Despite the industry wide slowdown in debt and equity underwriting that tripped up many larger banks in 2023, smaller diversity firms were able to participate in a significant number of transactions. The continued participation of D&I firms suggests the heightened commitment to diversifying syndicates that emerged after 2020 could signal a lasting change.

“There is an old adage that you don’t get fired if you hire Goldman Sachs. Now you don’t get fired if you hire Loop either,” Dillard said. “I think that’s an important movement forward.”

It is the next step in how smaller diversity brokers and investment banks have been afforded more opportunities since 2020, said Michael Jackson, Loop’s head of equity.

“Those that were able to perform at a high level get more calls now,” Jackson said.

In high-yield, Loop acted as co-manager on Ford Motor Credit’s US$4bn offering in three classes and another US$1.75bn offering in two classes. There were three transactions for Venture Global, including a US$4bn offering in two classes, and a US$500m offering in two classes and a US$1bn offering for Venture Global Calcasieu Pass, a liquefied natural gas export facility in Cameron Parish, Louisiana.

Loop also expanded its underwriting capabilities to participate in more private placements. The firm acted as co-placement agent on Rio Grande’s US$700m offering in July and a US$125m placement for Exelon’s Potomac Electric Power unit.

Loop used alliances with larger banks such as Bank of China, Northern Trust and Sabadell to punch above its weight.

“We’ll never be a big commercial bank where we participate in revolving credits and term loans etc, but we found that it makes sense to partner with institutions that don’t have a broker-dealer,” Dillard said. “We end up being their proxy when they have an opportunity by virtue of a credit they deploy.”

Partnerships are key to what Loop is as a firm, Jackson said.

“We want to be large enough to be helpful but not a competitor,” he said.

A turn at bat

One such partnership is with private equity giant KKR. The pair formed a strategic alliance in 2022, whereby KKR’s equity capital markets clients could access Loop’s investment banking and equity research platform.

KKR has worked with Loop on ECM transactions since 2011 and Loop has since served as an underwriter on more than 15 KKR capital markets transactions, including IPOs and follow-on offerings for Fiserv, and Academy Sports + Outdoors.

Jackson joined Loop in 2016 with the goal of building out a research platform to complement the firm’s equities sales and trading operation, which was then primarily focused on execution for large passive investors, index managers and quants.
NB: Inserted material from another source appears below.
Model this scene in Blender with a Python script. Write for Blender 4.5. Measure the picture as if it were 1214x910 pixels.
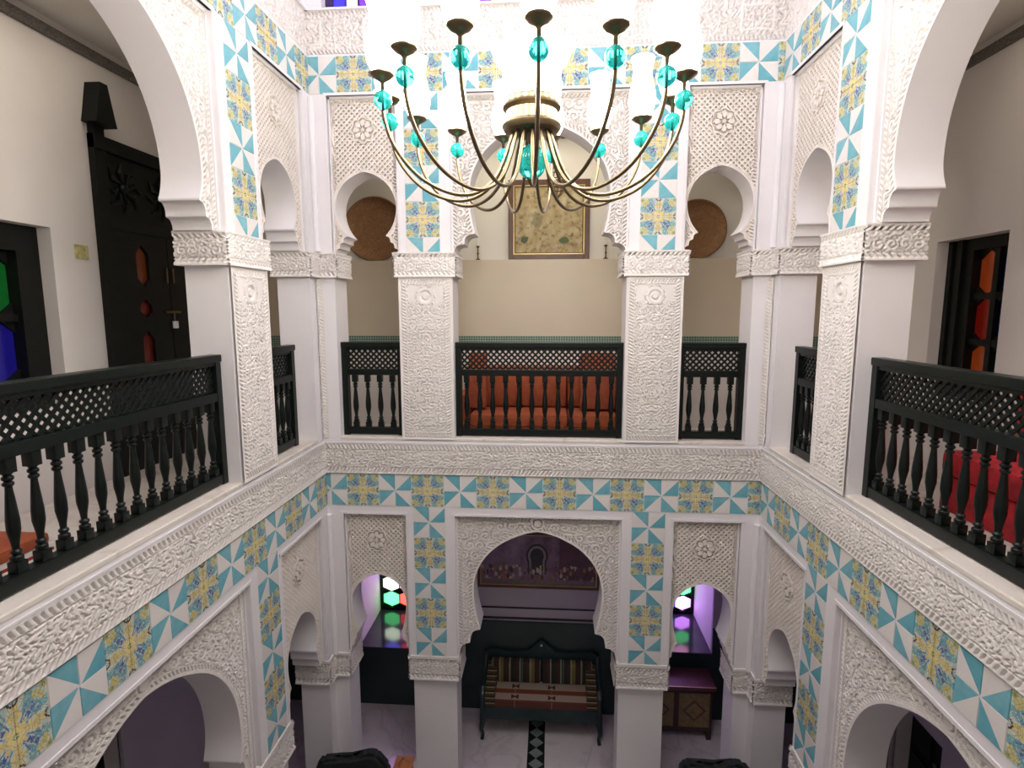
import bpy, bmesh, math, random
import numpy as np
from mathutils import Matrix, Vector
PI = math.pi
for o in list(bpy.data.objects): bpy.data.objects.remove(o)
S = bpy.context.scene; COL = S.collection
random.seed(7); RNG = np.random.default_rng(5)

# ------------------------------------------------------------------ camera, world, light, exposure
cam_d = bpy.data.cameras.new('camera'); cam = bpy.data.objects.new('camera', cam_d); COL.objects.link(cam)
YAW, PIT, ROL, FPX = 0.0693, 0.1305, -0.0014, 664.0
cy, sy, cp, sp, cr, sr = math.cos(YAW), math.sin(YAW), math.cos(PIT), math.sin(PIT), math.cos(ROL), math.sin(ROL)
r0 = Vector((cy, sy, 0)); fw = Vector((-sy*cp, cy*cp, -sp)); u0 = r0.cross(fw)
rt = cr*r0 + sr*u0; up = -sr*r0 + cr*u0
M = Matrix((rt, up, -fw)).transposed().to_4x4(); M.translation = Vector((0.11, -4.945, 1.655))
cam.matrix_world = M
cam_d.sensor_width = 36; cam_d.lens = 36*FPX/1214; cam_d.clip_start = 0.03
S.camera = cam
W = bpy.data.worlds.new('world'); S.world = W; W.use_nodes = True
W.node_tree.nodes['Background'].inputs[0].default_value = (0.75, 0.82, 1.0, 1)
W.node_tree.nodes['Background'].inputs[1].default_value = 0.3
S.view_settings.view_transform = 'Standard'; S.view_settings.look = 'None'
S.view_settings.gamma = 1; S.view_settings.use_curve_mapping = False
S.view_settings.exposure = 0.10
def area(name, loc, rot, sx, sy_, power, color):
    l = bpy.data.lights.new(name, 'AREA'); l.shape = 'RECTANGLE'; l.size = sx; l.size_y = sy_; l.energy = power; l.color = color
    o = bpy.data.objects.new(name, l); COL.objects.link(o); o.location = loc; o.rotation_euler = rot; return o
SHADE_E = 31.0           # chandelier glass
area('skylight_lamp', (0, -2.3, 5.45), (0, 0, 0), 2.6, 3.2, 90, (0.87, 0.83, 1.0))      # daylight through the roof light
area('gallery_fill', (0, 0.85, 3.58), (0, 0, 0), 2.4, 0.3, 13, (1.0, 0.88, 0.68))        # added fill lights that brighten all the galleries, not actual ceiling lamps
area('gallery_fill', (-2.8, -2.0, 3.58), (0, 0, 0), 0.3, 2.4, 7, (1.0, 0.88, 0.72))
area('gallery_fill', (2.8, -2.0, 3.58), (0, 0, 0), 0.3, 2.4, 7, (1.0, 0.88, 0.72))
area('gallery_fill', (0, -5.6, 3.58), (0, 0, 0), 3.0, 0.3, 12, (1.0, 0.95, 0.9))

# ------------------------------------------------------------------ node helper: small expression language
class X:
    def __init__(s, t, k): s.t = t; s.k = k
    def _m(s, op, *a):
        n = s.t.nodes.new('ShaderNodeMath'); n.operation = op
        for i, v in enumerate((s,)+a):
            if isinstance(v, X): s.t.links.new(v.k, n.inputs[i])
            else: n.inputs[i].default_value = v
        return X(s.t, n.outputs[0])
    def __add__(s, o): return s._m('ADD', o)
    __radd__ = __add__
    def __sub__(s, o): return s._m('SUBTRACT', o)
    def __rsub__(s, o): return (s*-1)+o
    def __mul__(s, o): return s._m('MULTIPLY', o)
    __rmul__ = __mul__
    def __truediv__(s, o): return s._m('DIVIDE', o)
    def abs(s): return s._m('ABSOLUTE')
    def sqrt(s): return s._m('SQRT')
    def sin(s): return s._m('SINE')
    def frac(s): return s._m('FRACT')
    def floor(s): return s._m('FLOOR')
    def min(s, o): return s._m('MINIMUM', o)
    def max(s, o): return s._m('MAXIMUM', o)
    def lt(s, o): return s._m('LESS_THAN', o)
    def gt(s, o): return s._m('GREATER_THAN', o)
    def atan2(s, o): return s._m('ARCTAN2', o)
def mix(t, f, a, b):
    n = t.nodes.new('ShaderNodeMix'); n.data_type = 'RGBA'
    for k, v in ((0, f), (6, a), (7, b)):
        if isinstance(v, X): t.links.new(v.k, n.inputs[k])
        elif k == 0: n.inputs[0].default_value = v
        else: n.inputs[k].default_value = (*v, 1)
    return X(t, n.outputs[2])
def new_mat(name, rough=0.6, metal=0.0):
    m = bpy.data.materials.new(name); m.use_nodes = True; t = m.node_tree
    b = t.nodes['Principled BSDF']; b.inputs['Roughness'].default_value = rough; b.inputs['Metallic'].default_value = metal
    return m, t, b
def uvxy(t):
    n = t.nodes.new('ShaderNodeUVMap'); s = t.nodes.new('ShaderNodeSeparateXYZ'); t.links.new(n.outputs[0], s.inputs[0])
    return X(t, s.outputs[0]), X(t, s.outputs[1])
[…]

Loop currently has a 20-person research team that focuses primarily on three sectors: TMT, consumer and industrials.

Other standout deals for Loop in 2023 included serving as a co-manager on Birkenstock’s US$1.48bn IPO and Instacart’s US$660m IPO, as well as a co-manager for the biggest IPO of year, Arm Holdings’ US$5.2bn offering, winner of IFR's North America IPO.

“As a small firm, a diverse firm, a black-owned firm, it is often assumed that you cannot do certain things – that you do not have the capabilities,” Jackson said. “By getting these opportunities it gives us a chance to show our capabilities and our expertise, which opens the doors to other opportunities.”

Loop was also a bookrunner on Allstate’s US$600m perpetual preferred offering in May. The offering, with its retail component, was seen as a bellwether following the mini financial crisis in March.

“On this particular transaction we went out and got over one million shares of demand on the transaction from a differentiated set of investors that complemented the book,” Jackson said.

Indeed, often D&I firms reach out to different investors to Wall Street’s big firms, and Loop placed slightly less than 1m shares to an alternative set of investors to those targeted by the bulge-bracket banks leading the syndicate.

When Reynolds founded Loop back in 1997 he had a simple motto: "To provide client service beyond expectations." The firm is living up to the motto.